Representative Claim

The ’056 Patent

  1. A method for identifying invalid click(s) by a system including at least one web page on a server side computing device, the at least web page providing a plurality of links associated with a plurality of other web pages associated with a plurality of merchants, the method comprising the steps of:

generating a first code on the server side computing device, the first code identifying at least one device on a client side;

sending said first code to said at least one device over a communication network;

obtaining from the device on the client side, a second code when said at least one user performs a first click on at least one of said links associated with at least one of said other web pages at a first time;

obtaining from the device on the client side, a third code when said at least one user performs a second click on said at least one link associated with said at least one other web page at a second time; and

determining, by the server side computing device, whether said second click is invalid by examining a difference between said first time and said second time.

The ’667 Patent

  1. A method for detecting fraudulent activity in a pay-per-click system, comprising:

a) providing a search engine on a server side;
b) receiving, at said server side, a search request from a client;
c) generating a unique code on the server side, for identifying said client;
d) transmitting said code to said client from the server side;
e) transmitting to said client from the server side, in response to said search request, a plurality of links associated with a plurality of websites associated with a plurality of merchants;
f) generating website information regarding a website selected by the client when said client clicks one of said plurality of links;
g) transmitting said code and said website information together from said client to said server side;
h) receiving said code and said website information at the server side, and detecting fraudulent activity by measuring the duration between clicks by said client to said selected website by examining said code and website information.

The ’763 Patent

  1. A method for detecting fraudulent activity in a pay-per-click system, comprising:

a) providing a pay-per-click engine on a server side;
b) receiving, at said server side, a request from a client;
c) generating a unique code on the server side, for identifying said client;
d) transmitting said code to said client from the server side;
e) transmitting to said client from the server side, in response to said request, one or more links associated with one or more websites associated with one or more merchants;
f) generating website information regarding a website selected by the client when said client clicks one of said links;
g) transmitting said code and said website information together from said client to said server side;
h) receiving said code and said website information at the server side, and detecting fraudulent activity by measuring the duration between clicks by said client to said selected website by examining said code and website information.

Posture:

Appeals from the United States Patent and Trademark Office, Patent Trial and Appeal Board in Nos. CBM2016-00008, CBM2016-00021, CBM2016-00022.

Abstract Idea: Yes

The Federal Circuit affirmed the Board’s Step One finding that the claims were directed to “the abstract idea of collecting, transmitting, analyzing, and storing data to detect fraudulent and/or invalid clicks based on the time between two requests by the same device or client.”  The Federal Circuit stated that it had previously determined similar claims to be directed to patent-ineligible subject matter (citing Elec.

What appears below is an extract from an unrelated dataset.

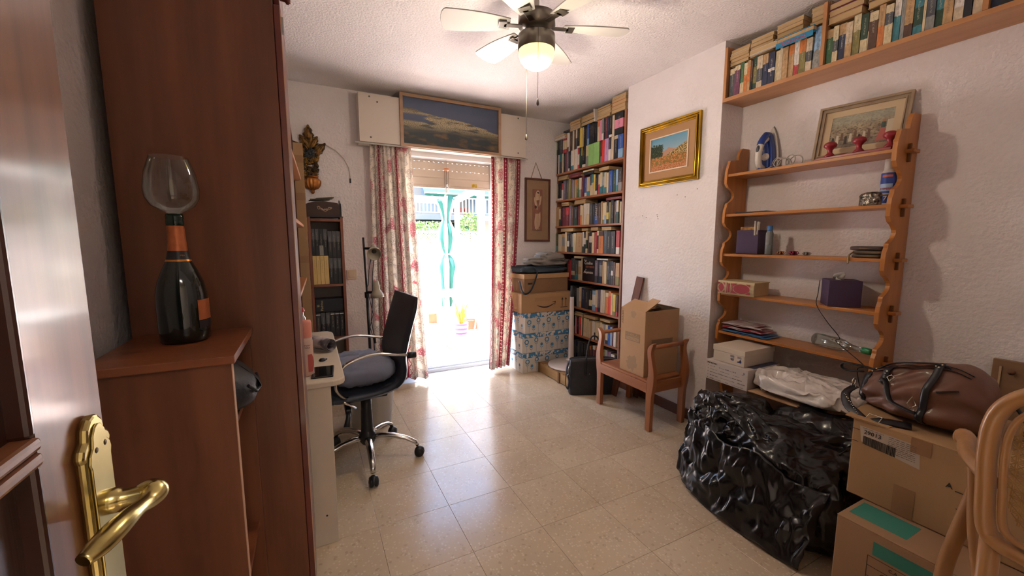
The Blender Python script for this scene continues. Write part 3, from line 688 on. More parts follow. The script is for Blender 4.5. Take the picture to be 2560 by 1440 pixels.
# ---- narrow black bookcase on the back wall
nb = thing('narrow_bookcase', (.13, 3.58, 0), 'narrow brown bookcase against the back wall, left of the light switch', 'bookcase')
nx0, nx1, ny0, ny1 = .002, .251, 3.44, 3.69
nbw = wood('narrow_brown', '#8a5642', '#6f412f', 'z', .4)
G().box(nx0, nx0+.02, ny0, ny1, 0, 1.455).build('side_panel', nbw, nb, bev=.001)
G().box(nx1-.02, nx1, ny0, ny1, 0, 1.455).build('side_panel', nbw, nb, bev=.001)
G().box(nx0, nx1, ny1-.008, ny1, 0, 1.455).build('back_panel', M('grey_panel', '#a8a09e', .7), nb)
for z in (.03, .51, .935, 1.44): G().box(nx0+.0201, nx1-.0201, ny0, ny1-.008, z-.018, z).build('shelf', nbw, nb, bev=.001)
# letter rack on top with papers
lr = thing('wooden_letter_rack', (.13, 3.55, 1.455), 'dark wooden letter rack with gilt flowers on the narrow bookcase', 'letter rack')
rk = wood('rack_brown', '#43281f', '#341d17', 'x', .4); blk = M('black_lacquer', '#1d1d22', .35)
pl = [(-.005, 1.462), (.238, 1.462), (.238, 1.54), (.22, 1.566), (.17, 1.572), (.12, 1.578), (.06, 1.572), (.02, 1.562), (-.005, 1.55)]
G().prism(pl, 3.462, 3.474, 'xz').build('front_board', rk, lr, bev=.001)
G().prism([(a, z_+.008) for a, z_ in pl], 3.60, 3.612, 'xz').build('back_board', rk, lr)
for xx in (-.012, .238): G().prism([(3.45, 1.455), (3.62, 1.455), (3.62, 1.60), (3.57, 1.585), (3.47, 1.56), (3.452, 1.52)], xx, xx+.008, 'yz').build('end_board', blk, lr, bev=.001)
G().box(-.02, .255, 3.44, 3.63, 1.455, 1.462).build('base', blk, lr)
gilt = M('gilt_flower', '#b79c84', .5, .3)
for (cx_, cz_, r_) in ((.085, 1.525, .017), (.105, 1.515, .010), (.118, 1.508, .009), (.13, 1.507, .015), (.144, 1.512, .010), (.160, 1.522, .013), (.172, 1.525, .009)):
    g = G(); g.tube([(cx_+r_*.8*math.cos(a)*(.4+.6*a/9), 3.4605, cz_+r_*.8*math.sin(a)*(.4+.6*a/9)) for a in [k*.6 for k in range(16)]], .0022, 5).build('flower', gilt, lr)
for k, (x0_, x1_, z_) in enumerate(((.02, .17, 1.588), (.03, .19, 1.597), (.07, .2, 1.606))):
    g = G(); g.grid(lambda u, v: (x0_+(x1_-x0_)*u, 3.47+.11*v, z_-.006+.012*u+.002*math.sin(5*v)), 6, 6)
    tag(g.build('letter', pm, solid=.0006), ['lowest', 'middle', 'topmost'][k]+' of the papers lying across the wooden letter rack', 'letter', 'letters on the rack')
# tall cardboard strip leaning in the corner
cdb = M('cardboard', '#a48462', .85, c2='#9b7b59', ns=3, st=(1, 1, 1), bump=.04, bs=90)
cd2 = thing('cardboard_tube_box', (-.03, 3.2, 0), 'tall narrow cardboard packing box standing behind the desk', 'cardboard box')
G().box(-.075, .0, 3.15, 3.24, .0, 1.93).build('body', cdb, cd2, bev=.002)
tape = M('brown_tape', '#8f6c4c', .3)
for z in (1.80, 1.55, 1.12): G().box(-.0755, .0005, 3.1492, 3.2, z, z+.05).build('tape', tape, cd2)
G().add([(-.075, 3.15, 1.93), (-.075, 3.24, 1.93), (-.10, 3.24, 1.985), (-.10, 3.15, 1.985)], [(0, 1, 2, 3)]).build('flap', cdb, cd2, solid=.003)
# gilded wood carving on the back wall
cv = thing('wall_carving', (.05, 3.69, 1.66), 'gilded carved-wood wall ornament of leaves over a fluted urn', 'wall ornament')
gold = M('old_gold', '#83602f', .42, .6, c2='#33241a', ns=26, mix=(.42, .62), bump=.6, bs=55, bd=4)
dgold = M('dark_gold', '#4a3a26', .5, .5, c2='#9a7430', ns=22, mix=(.5, .62), bump=.8, bs=60, bd=4)
def leaf(g, c, l, wd_, ang, y, th=.018, curl=.0):
    d_ = Vector((math.sin(ang), 0, math.cos(ang))); s_ = Vector((math.cos(ang), 0, -math.sin(ang)))
    def f(u, v):
        a = (u-.5)*2; ww = wd_*math.sin(PI*min(.98, .12+.86*v))**.8*(1+.16*math.sin(v*26))
        p = Vector(c)+d_*l*v+s_*ww*a; return (p.x, y-th*(1-a*a)*math.sin(PI*(.1+.8*v))-.004*math.cos(a*9)-curl*v*v, p.z)
    g.grid(f, 10, 22)
yv = 3.685
g = G()
leaf(g, (.047, 0, 2.03), .15, .036, 0, yv, .03, .02); leaf(g, (.047, 0, 2.0), .12, .028, .55, yv, .02); leaf(g, (.047, 0, 2.0), .12, .028, -.55, yv, .02)
leaf(g, (.05, 0, 1.93), .17, .032, .75, yv, .03); leaf(g, (.04, 0, 1.93), .17, .032, -.75, yv, .03)
leaf(g, (.05, 0, 1.95), .11, .024, 1.1, yv, .02); leaf(g, (.04, 0, 1.95), .11, .024, -1.1, yv, .02)
o_ = g.build('crest', gold, cv, solid=.004)
g = G()
for k in range(9):
    a = 2*PI*k/9; leaf(g, (.05+.004*math.cos(a), 0, 1.96+.004*math.sin(a)), .045, .014, a, yv-.02, .012)
g.ball((.05, yv-.03, 1.96), (.012, .01, .012), 12); g.build('blossom', M('pewter_blue', '#4f5560', .45, .5, c2='#2f2c2c', ns=30), cv, solid=.003)
g = G(); rn = random.Random(5)
for k in range(40):
    leaf(g, (.052+rn.uniform(-.04, .045), 0, 1.80+rn.uniform(-.02, .14)), rn.uniform(.03, .06), rn.uniform(.010, .018), rn.uniform(-2.2, 2.2), yv-rn.uniform(0, .02), .018)
for s_ in (-1, 1):
    for z_, r_ in ((1.86, .018), (1.80, .022)):
        g.tube([(.05+s_*(.035+.001*a*a*0)+s_*r_*.5*math.cos(a)*(1-a/9), yv-.012, z_+r_*math.sin(a)*(1-a/9)) for a in [k*.5 for k in range(14)]], .008, 6)
g.build('foliage_cluster', dgold, cv, solid=.003)
g = G()
nn = 40
pr2 = [(.042, .115), (.052, .105), (.060, .09), (.060, .07), (.055, .05), (.042, .028), (.02, .018), (.012, .012)]
vs = []
for r_, z_ in pr2:
    for k in range(nn+1):
        a = PI*k/nn; rr = r_*(1+.09*math.cos(14*a)*(z_ < .1))
        vs.append((.055-rr*math.cos(a), yv-rr*.55*math.sin(a), 1.665+z_))
g.add(vs, [(i*(nn+1)+k, (i+1)*(nn+1)+k, (i+1)*(nn+1)+k+1, i*(nn+1)+k+1) for i in range(len(pr2)-1) for k in range(nn)], smooth=True)
g.tube([(.01, yv-.01, 1.785), (.055, yv-.035, 1.785), (.10, yv-.01, 1.785)], .007, 8)
g.build('urn', M('urn_gold', '#b5763a', .38, .65, c2='#8a5426', ns=14), cv)
g = G(); g.ball((.055, yv-.012, 1.665), (.015, .012, .017), 14).build('drop_finial', MATS['urn_gold'], cv)
# arched white cable tube on the wall
cbm = M('cable_white', '#c9c0b6', .5)
ac = thing('antenna_cable', (.25, 3.69, 1.75), 'thin white cable arching down the back wall from the carving', 'cable')
G().tube([(.11, 3.69, 2.05), (.17, 3.69, 2.045), (.24, 3.69, 2.01), (.30, 3.69, 1.95), (.335, 3.69, 1.88), (.345, 3.69, 1.80), (.343, 3.69, 1.77)], .004, 8).build('cord', cbm, ac)
G().tube([(.343, 3.69, 1.79), (.343, 3.69, 1.755)], .007, 8).build('plug', M('plug_dark', '#3a3838', .4), ac)
# light switch
sw = thing('light_switch', (.32, 3.69, .95), 'cream square rocker light switch on the back wall', 'light switch')
sm_ = M('switch_cream', '#cdb9a2', .35)
G().box(.279, .359, 3.688, 3.70, .945, 1.027).build('plate', sm_, sw, bev=.004); G().box(.295, .343, 3.682, 3.688, .962, 1.010).build('rocker', sm_, sw, bev=.002)
# floor lamp, black pole with two spot heads
fl_ = thing('floor_lamp', (.40, 3.3, 0), 'black-poled floor lamp with two cream spot shades before the curtain', 'floor lamp')
bm = M('lamp_black', '#16171c', .35); shade = M('lamp_cream', '#a29a8a', .4)
G().tube([(.402, 3.32, .012), (.392, 3.31, .86)], .011, 12).build('pole', bm, fl_); G().tube([(.392, 3.31, .86), (.380, 3.30, 1.30)], .008, 12).build('upper_pole', bm, fl_)
G().tube([(.391, 3.31, .83), (.390, 3.31, .875)], .017, 12).build('joint', bm, fl_)
G().lathe([(0, .025), (.03, .022), (.12, .012), (.13, 0), (0, 0)], (.402, 3.32, 0), 32).build('base', bm, fl_)
def spot(z, fac, tip):
    G().tube([(.386, 3.30, z), (.45, 3.26, z)], .010, 10).build('arm', bm, fl_)
    c = Vector((.455, 3.245, z)) ; ax = Vector(fac).normalized()
    g = G(); g.lathe([(.0, -.035), (.020, -.034), (.024, -.005), (.025, .03), (.034, .048), (.047, .066), (.052, .095), (.049, .095), (.044, .068), (.030, .052), (.0, .045)], tip, 28, axis=ax)
    g.build('shade', shade, fl_)
    g = G(); g.lathe([(0, .060), (.012, .058), (.018, .05), (.018, .046)], tip, 18, axis=ax); g.build('bulb_socket', M('socket_dark', '#4a4744', .5), fl_)
spot(1.215, (-.08, -.9, -.42), (.445, 3.24, 1.215)); spot(.873, (.05, -.05, -1), (.455, 3.25, .93))
G().tube([(.43, 3.25, 1.17), (.41, 3.27, 1.05), (.40, 3.29, .93), (.385, 3.3, .90), (.40, 3.29, .86), (.425, 3.26, .70), (.40, 3.28, .60), (.42, 3.26, .50), (.43, 3.26, .30)], .003, 6).build('cord', bm, fl_)
G().tube([(.45, 3.25, 1.16), (.43, 3.26, 1.0), (.425, 3.27, .80), (.41, 3.27, .65), (.43, 3.26, .5)], .003, 6).build('cord', bm, fl_)
G().tube([(.427, 3.262, .535), (.43, 3.26, .47)], .010, 8).build('inline_switch', bm, fl_)
# waste bin
bn = thing('waste_bin', (.335, 2.86, 0), 'white plastic waste bin on the floor behind the desk chair', 'bin')
def bf(r0, r1, z0, z1, n=36):
    pass
g = G(); g.lathe([(0, .004), (.125, 0), (.132, .004), (.165, .31), (.170, .315), (.163, .318), (.160, .31), (.128, .01), (0, .01)], (.335, 2.86, 0), 40)
g.build('body', M('bin_white', '#b5b2ac', .45), bn)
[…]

Power Grp., LLC v. Alstom S.A., 830 F.3d 1350, 1353 (Fed. Cir. 2016); In re TLI Commc’ns LLC Patent Litig., 823 F.3d 607, 609).

Something More: No

The Federal Circuit affirmed the Board’s Step Two finding that the claims on appeal did not recite an inventive concept.  In particular, the circuit court opined that the claims “merely requir[ed] generic computer implementation” of an abstract idea and, therefore, “[did] not move into § 101 eligibility territory.”